Handling Test Regressions

It is crucial that our regression test suite, derbyall, run with no failures. This page describes mechanisms and guidelines to help ensure that this is the case.

Awareness

It's important for Derby developers to be aware of the state of the regression suite. For this reason, any time an automated regression test fails, an email will be sent to derby-dev indicating that there were test failures and pointing to which tests failed.

We are also creating a separate mailing list called derby-test-results that posts the results of each regression test run, regardless of whether it passed or failed. A developer can subscribe to this if they want to keep a constant pulse of test results. Of one particular use is knowing whether your recent checking caused tests to hang or fail to build so that test results don't even get sent out.

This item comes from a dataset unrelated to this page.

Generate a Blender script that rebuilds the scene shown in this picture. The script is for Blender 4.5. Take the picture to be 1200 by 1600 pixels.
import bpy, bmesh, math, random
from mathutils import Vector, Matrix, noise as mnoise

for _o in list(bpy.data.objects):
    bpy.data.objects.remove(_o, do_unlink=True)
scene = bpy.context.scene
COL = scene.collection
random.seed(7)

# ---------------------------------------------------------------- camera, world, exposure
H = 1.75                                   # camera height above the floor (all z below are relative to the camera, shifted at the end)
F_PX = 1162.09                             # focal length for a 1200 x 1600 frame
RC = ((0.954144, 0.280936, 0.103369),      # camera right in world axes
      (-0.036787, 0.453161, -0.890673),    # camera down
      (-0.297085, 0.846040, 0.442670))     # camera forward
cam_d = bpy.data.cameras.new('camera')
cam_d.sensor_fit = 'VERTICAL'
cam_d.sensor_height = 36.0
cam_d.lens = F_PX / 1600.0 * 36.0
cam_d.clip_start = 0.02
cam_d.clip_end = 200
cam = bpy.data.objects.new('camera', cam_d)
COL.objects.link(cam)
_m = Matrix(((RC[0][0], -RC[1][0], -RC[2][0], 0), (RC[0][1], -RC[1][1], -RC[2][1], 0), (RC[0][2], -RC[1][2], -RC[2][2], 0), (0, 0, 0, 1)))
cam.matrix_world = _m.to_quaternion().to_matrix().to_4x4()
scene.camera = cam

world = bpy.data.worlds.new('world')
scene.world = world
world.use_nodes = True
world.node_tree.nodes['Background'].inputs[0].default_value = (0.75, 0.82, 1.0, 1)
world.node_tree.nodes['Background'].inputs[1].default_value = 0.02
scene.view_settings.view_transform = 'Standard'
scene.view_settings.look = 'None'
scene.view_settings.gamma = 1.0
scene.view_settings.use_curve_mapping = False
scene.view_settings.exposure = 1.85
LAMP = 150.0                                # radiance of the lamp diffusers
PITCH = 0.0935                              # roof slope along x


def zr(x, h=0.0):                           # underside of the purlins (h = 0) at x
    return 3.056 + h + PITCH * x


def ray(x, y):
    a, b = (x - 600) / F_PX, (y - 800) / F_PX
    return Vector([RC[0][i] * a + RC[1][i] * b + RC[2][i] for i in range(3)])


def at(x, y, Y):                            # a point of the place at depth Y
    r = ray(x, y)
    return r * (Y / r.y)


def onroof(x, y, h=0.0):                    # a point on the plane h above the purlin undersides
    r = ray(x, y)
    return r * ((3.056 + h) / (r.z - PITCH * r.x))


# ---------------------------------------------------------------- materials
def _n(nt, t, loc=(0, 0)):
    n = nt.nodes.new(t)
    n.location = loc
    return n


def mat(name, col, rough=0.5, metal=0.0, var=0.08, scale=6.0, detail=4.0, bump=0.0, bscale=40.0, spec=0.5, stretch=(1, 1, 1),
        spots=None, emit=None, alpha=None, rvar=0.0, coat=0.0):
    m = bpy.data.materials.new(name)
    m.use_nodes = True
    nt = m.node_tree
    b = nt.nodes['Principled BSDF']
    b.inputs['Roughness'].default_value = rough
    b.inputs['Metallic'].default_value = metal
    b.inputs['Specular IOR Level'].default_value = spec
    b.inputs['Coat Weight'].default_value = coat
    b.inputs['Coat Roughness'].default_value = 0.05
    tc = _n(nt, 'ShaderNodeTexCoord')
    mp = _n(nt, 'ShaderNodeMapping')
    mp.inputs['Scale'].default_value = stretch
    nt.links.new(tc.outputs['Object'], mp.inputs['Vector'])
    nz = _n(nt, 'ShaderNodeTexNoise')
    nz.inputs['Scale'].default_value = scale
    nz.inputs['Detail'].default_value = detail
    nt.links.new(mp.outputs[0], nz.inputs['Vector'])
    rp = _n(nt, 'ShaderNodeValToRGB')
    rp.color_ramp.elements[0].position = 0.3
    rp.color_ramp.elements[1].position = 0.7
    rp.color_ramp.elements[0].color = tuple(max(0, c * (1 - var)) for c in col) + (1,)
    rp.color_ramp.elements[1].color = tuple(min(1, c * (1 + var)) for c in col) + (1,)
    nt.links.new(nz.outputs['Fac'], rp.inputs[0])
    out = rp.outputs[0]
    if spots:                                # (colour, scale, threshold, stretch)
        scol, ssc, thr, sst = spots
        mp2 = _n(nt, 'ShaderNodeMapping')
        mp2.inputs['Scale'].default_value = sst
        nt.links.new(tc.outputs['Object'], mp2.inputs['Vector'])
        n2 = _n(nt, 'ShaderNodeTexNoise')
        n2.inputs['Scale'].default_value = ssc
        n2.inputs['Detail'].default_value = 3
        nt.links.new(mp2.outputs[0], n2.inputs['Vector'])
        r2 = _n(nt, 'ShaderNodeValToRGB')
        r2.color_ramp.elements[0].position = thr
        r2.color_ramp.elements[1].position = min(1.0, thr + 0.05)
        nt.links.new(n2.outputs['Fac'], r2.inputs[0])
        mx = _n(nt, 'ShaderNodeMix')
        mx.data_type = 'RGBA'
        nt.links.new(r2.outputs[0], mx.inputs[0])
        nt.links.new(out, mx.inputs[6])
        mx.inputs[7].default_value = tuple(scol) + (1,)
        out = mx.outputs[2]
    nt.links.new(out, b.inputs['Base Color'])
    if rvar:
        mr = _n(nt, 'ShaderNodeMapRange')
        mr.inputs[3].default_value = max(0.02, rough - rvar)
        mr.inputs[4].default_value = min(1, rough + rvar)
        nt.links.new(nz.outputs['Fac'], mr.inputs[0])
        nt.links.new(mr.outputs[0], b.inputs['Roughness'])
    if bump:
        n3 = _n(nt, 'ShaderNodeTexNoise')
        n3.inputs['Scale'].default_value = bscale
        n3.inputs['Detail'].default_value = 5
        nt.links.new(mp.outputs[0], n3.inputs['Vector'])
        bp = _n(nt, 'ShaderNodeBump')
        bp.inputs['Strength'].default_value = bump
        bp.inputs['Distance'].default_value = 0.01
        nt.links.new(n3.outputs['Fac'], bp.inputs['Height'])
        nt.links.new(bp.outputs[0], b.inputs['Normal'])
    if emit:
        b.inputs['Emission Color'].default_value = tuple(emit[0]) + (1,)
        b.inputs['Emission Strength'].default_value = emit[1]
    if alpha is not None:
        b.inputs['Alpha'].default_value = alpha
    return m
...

Automated regression test results with lots of detail about the failure and showing the changes that were applied for each revision can be obtained at http://www.multinet.no/~solberg/public/Apache/index.html.

Managing Test Regressions

What follows are guidelines for how test regressions should be handled

  • A committer is responsible for committing changes that do not regress the tests. If they notice that a commit they made appears to have caused a test failure, they should immediately work to resolve it, working with the contributor if necessary. Of course a committer can not test on all platforms, and may not even be able to resolve a test failure on a platform to which they do not have access, so in some cases, they may need to work with someone whose itch is to have Derby work on that platform to fix the test
  • If anyone notices that a test that is failing and it is not immediately resolved, you are strongly encouraged to log a JIRA issue for it. The issue should be given a high priority (Critical for any test failure that crosses all platforms) and assigned to the JIRA category Regression.
  • Any time a known intermittent test failure occurs in publicly posted results, you are strongly encouraged to put a comment in the issue that the test failed that day to provide a historical record and also to provide needed attention to issues that commonly occur.
  • If necessary, a committer may take the matter into their own hands by veto'ing and reverting the patch (commit-then-review), or even vetoing all code commits that are not related to removing test regressions.
  • For some test regressions, the issue may be minor and fixing the test may be significant. In this case the test should be removed from derbyall, or configured to not run in the configurations which cause failures, and the JIRA issue category should be changed to Test.